## Information supplied
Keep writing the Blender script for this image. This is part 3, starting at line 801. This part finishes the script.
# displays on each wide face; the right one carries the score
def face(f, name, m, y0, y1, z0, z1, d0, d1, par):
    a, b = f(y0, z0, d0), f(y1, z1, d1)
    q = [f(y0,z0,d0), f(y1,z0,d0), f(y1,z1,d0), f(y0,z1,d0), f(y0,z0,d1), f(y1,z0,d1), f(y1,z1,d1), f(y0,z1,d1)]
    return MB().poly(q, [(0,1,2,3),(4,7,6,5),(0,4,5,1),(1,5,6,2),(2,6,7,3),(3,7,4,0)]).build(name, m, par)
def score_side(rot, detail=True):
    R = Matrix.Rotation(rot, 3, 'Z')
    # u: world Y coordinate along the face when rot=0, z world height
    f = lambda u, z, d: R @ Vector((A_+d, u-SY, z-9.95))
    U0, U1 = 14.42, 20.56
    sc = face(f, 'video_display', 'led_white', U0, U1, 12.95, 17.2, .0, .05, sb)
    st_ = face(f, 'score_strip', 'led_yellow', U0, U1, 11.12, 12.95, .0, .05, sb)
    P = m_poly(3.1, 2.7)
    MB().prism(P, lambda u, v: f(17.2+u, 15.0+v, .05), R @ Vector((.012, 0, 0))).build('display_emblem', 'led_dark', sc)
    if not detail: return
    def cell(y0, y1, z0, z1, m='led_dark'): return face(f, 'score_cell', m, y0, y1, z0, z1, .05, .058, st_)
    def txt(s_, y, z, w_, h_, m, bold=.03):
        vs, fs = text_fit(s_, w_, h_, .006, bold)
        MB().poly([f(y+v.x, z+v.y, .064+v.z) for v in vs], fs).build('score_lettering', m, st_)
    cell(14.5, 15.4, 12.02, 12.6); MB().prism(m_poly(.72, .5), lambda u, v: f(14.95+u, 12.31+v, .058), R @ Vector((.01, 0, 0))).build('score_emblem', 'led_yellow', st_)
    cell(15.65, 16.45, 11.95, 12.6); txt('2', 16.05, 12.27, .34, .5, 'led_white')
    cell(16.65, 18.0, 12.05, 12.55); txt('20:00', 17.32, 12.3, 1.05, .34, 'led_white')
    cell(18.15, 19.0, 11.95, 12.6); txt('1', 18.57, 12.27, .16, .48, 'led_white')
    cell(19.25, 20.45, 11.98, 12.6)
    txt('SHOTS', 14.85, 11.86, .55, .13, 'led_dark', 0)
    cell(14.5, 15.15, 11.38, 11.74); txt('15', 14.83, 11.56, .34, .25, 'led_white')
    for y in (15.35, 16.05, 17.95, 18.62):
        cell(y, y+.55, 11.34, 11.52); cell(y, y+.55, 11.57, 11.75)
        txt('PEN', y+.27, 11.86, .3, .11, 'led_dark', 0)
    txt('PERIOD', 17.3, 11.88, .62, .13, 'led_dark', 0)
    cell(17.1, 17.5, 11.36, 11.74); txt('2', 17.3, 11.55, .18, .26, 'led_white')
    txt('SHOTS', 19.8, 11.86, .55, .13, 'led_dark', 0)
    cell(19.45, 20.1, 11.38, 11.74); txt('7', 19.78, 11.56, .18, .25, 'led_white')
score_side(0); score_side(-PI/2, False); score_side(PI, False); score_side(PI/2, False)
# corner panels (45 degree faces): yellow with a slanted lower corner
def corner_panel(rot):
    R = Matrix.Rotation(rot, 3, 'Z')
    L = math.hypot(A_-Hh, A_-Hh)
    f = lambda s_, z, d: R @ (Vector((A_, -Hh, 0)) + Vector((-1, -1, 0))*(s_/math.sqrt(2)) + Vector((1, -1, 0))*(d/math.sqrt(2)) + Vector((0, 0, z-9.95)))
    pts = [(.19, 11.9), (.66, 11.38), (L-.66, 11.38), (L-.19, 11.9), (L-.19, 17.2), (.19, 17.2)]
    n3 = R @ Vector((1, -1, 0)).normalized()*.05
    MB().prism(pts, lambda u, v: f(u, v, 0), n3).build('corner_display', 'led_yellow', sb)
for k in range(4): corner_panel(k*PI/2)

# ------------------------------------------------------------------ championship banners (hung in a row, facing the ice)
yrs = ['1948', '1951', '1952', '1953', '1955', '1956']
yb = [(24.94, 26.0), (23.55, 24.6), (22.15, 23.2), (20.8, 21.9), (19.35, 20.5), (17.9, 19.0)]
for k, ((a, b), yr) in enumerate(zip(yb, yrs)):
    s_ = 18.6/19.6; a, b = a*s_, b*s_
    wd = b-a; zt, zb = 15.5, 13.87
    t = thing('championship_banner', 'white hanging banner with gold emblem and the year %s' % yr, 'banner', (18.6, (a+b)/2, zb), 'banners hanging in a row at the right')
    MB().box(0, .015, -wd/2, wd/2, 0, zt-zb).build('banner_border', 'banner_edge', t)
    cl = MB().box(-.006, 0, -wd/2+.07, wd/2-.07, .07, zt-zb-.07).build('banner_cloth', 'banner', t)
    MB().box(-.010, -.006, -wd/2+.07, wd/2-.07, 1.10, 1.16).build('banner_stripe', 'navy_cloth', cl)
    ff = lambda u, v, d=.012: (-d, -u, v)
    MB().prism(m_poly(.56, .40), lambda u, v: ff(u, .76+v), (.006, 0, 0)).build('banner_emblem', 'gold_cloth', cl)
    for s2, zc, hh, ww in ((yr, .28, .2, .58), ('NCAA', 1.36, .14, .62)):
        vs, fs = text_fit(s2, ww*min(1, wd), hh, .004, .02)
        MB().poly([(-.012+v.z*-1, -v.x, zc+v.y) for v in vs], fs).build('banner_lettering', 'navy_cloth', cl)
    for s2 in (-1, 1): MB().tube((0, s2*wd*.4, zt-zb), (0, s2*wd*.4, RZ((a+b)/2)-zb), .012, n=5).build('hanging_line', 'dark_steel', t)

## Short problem
Each line above must be reproduced exactly as it stands.

## Result
Keep writing the Blender script for this image. This is part 3, starting at line 801. This part finishes the script.
# displays on each wide face; the right one carries the score
def face(f, name, m, y0, y1, z0, z1, d0, d1, par):
    a, b = f(y0, z0, d0), f(y1, z1, d1)
    q = [f(y0,z0,d0), f(y1,z0,d0), f(y1,z1,d0), f(y0,z1,d0), f(y0,z0,d1), f(y1,z0,d1), f(y1,z1,d1), f(y0,z1,d1)]
    return MB().poly(q, [(0,1,2,3),(4,7,6,5),(0,4,5,1),(1,5,6,2),(2,6,7,3),(3,7,4,0)]).build(name, m, par)
def score_side(rot, detail=True):
    R = Matrix.Rotation(rot, 3, 'Z')
    # u: world Y coordinate along the face when rot=0, z world height
    f = lambda u, z, d: R @ Vector((A_+d, u-SY, z-9.95))
    U0, U1 = 14.42, 20.56
    sc = face(f, 'video_display', 'led_white', U0, U1, 12.95, 17.2, .0, .05, sb)
    st_ = face(f, 'score_strip', 'led_yellow', U0, U1, 11.12, 12.95, .0, .05, sb)
    P = m_poly(3.1, 2.7)
    MB().prism(P, lambda u, v: f(17.2+u, 15.0+v, .05), R @ Vector((.012, 0, 0))).build('display_emblem', 'led_dark', sc)
    if not detail: return
    def cell(y0, y1, z0, z1, m='led_dark'): return face(f, 'score_cell', m, y0, y1, z0, z1, .05, .058, st_)
    def txt(s_, y, z, w_, h_, m, bold=.03):
        vs, fs = text_fit(s_, w_, h_, .006, bold)
        MB().poly([f(y+v.x, z+v.y, .064+v.z) for v in vs], fs).build('score_lettering', m, st_)
    cell(14.5, 15.4, 12.02, 12.6); MB().prism(m_poly(.72, .5), lambda u, v: f(14.95+u, 12.31+v, .058), R @ Vector((.01, 0, 0))).build('score_emblem', 'led_yellow', st_)
    cell(15.65, 16.45, 11.95, 12.6); txt('2', 16.05, 12.27, .34, .5, 'led_white')
    cell(16.65, 18.0, 12.05, 12.55); txt('20:00', 17.32, 12.3, 1.05, .34, 'led_white')
    cell(18.15, 19.0, 11.95, 12.6); txt('1', 18.57, 12.27, .16, .48, 'led_white')
    cell(19.25, 20.45, 11.98, 12.6)
    txt('SHOTS', 14.85, 11.86, .55, .13, 'led_dark', 0)
    cell(14.5, 15.15, 11.38, 11.74); txt('15', 14.83, 11.56, .34, .25, 'led_white')
    for y in (15.35, 16.05, 17.95, 18.62):
        cell(y, y+.55, 11.34, 11.52); cell(y, y+.55, 11.57, 11.75)
        txt('PEN', y+.27, 11.86, .3, .11, 'led_dark', 0)
    txt('PERIOD', 17.3, 11.88, .62, .13, 'led_dark', 0)
    cell(17.1, 17.5, 11.36, 11.74); txt('2', 17.3, 11.55, .18, .26, 'led_white')
    txt('SHOTS', 19.8, 11.86, .55, .13, 'led_dark', 0)
    cell(19.45, 20.1, 11.38, 11.74); txt('7', 19.78, 11.56, .18, .25, 'led_white')
score_side(0); score_side(-PI/2, False); score_side(PI, False); score_side(PI/2, False)
# corner panels (45 degree faces): yellow with a slanted lower corner
def corner_panel(rot):
    R = Matrix.Rotation(rot, 3, 'Z')
    L = math.hypot(A_-Hh, A_-Hh)
    f = lambda s_, z, d: R @ (Vector((A_, -Hh, 0)) + Vector((-1, -1, 0))*(s_/math.sqrt(2)) + Vector((1, -1, 0))*(d/math.sqrt(2)) + Vector((0, 0, z-9.95)))
    pts = [(.19, 11.9), (.66, 11.38), (L-.66, 11.38), (L-.19, 11.9), (L-.19, 17.2), (.19, 17.2)]
    n3 = R @ Vector((1, -1, 0)).normalized()*.05
    MB().prism(pts, lambda u, v: f(u, v, 0), n3).build('corner_display', 'led_yellow', sb)
for k in range(4): corner_panel(k*PI/2)

# ------------------------------------------------------------------ championship banners (hung in a row, facing the ice)
yrs = ['1948', '1951', '1952', '1953', '1955', '1956']
yb = [(24.94, 26.0), (23.55, 24.6), (22.15, 23.2), (20.8, 21.9), (19.35, 20.5), (17.9, 19.0)]
for k, ((a, b), yr) in enumerate(zip(yb, yrs)):
    s_ = 18.6/19.6; a, b = a*s_, b*s_
    wd = b-a; zt, zb = 15.5, 13.87
    t = thing('championship_banner', 'white hanging banner with gold emblem and the year %s' % yr, 'banner', (18.6, (a+b)/2, zb), 'banners hanging in a row at the right')
    MB().box(0, .015, -wd/2, wd/2, 0, zt-zb).build('banner_border', 'banner_edge', t)
    cl = MB().box(-.006, 0, -wd/2+.07, wd/2-.07, .07, zt-zb-.07).build('banner_cloth', 'banner', t)
    MB().box(-.010, -.006, -wd/2+.07, wd/2-.07, 1.10, 1.16).build('banner_stripe', 'navy_cloth', cl)
    ff = lambda u, v, d=.012: (-d, -u, v)
    MB().prism(m_poly(.56, .40), lambda u, v: ff(u, .76+v), (.006, 0, 0)).build('banner_emblem', 'gold_cloth', cl)
    for s2, zc, hh, ww in ((yr, .28, .2, .58), ('NCAA', 1.36, .14, .62)):
        vs, fs = text_fit(s2, ww*min(1, wd), hh, .004, .02)
        MB().poly([(-.012+v.z*-1, -v.x, zc+v.y) for v in vs], fs).build('banner_lettering', 'navy_cloth', cl)
    for s2 in (-1, 1): MB().tube((0, s2*wd*.4, zt-zb), (0, s2*wd*.4, RZ((a+b)/2)-zb), .012, n=5).build('hanging_line', 'dark_steel', t)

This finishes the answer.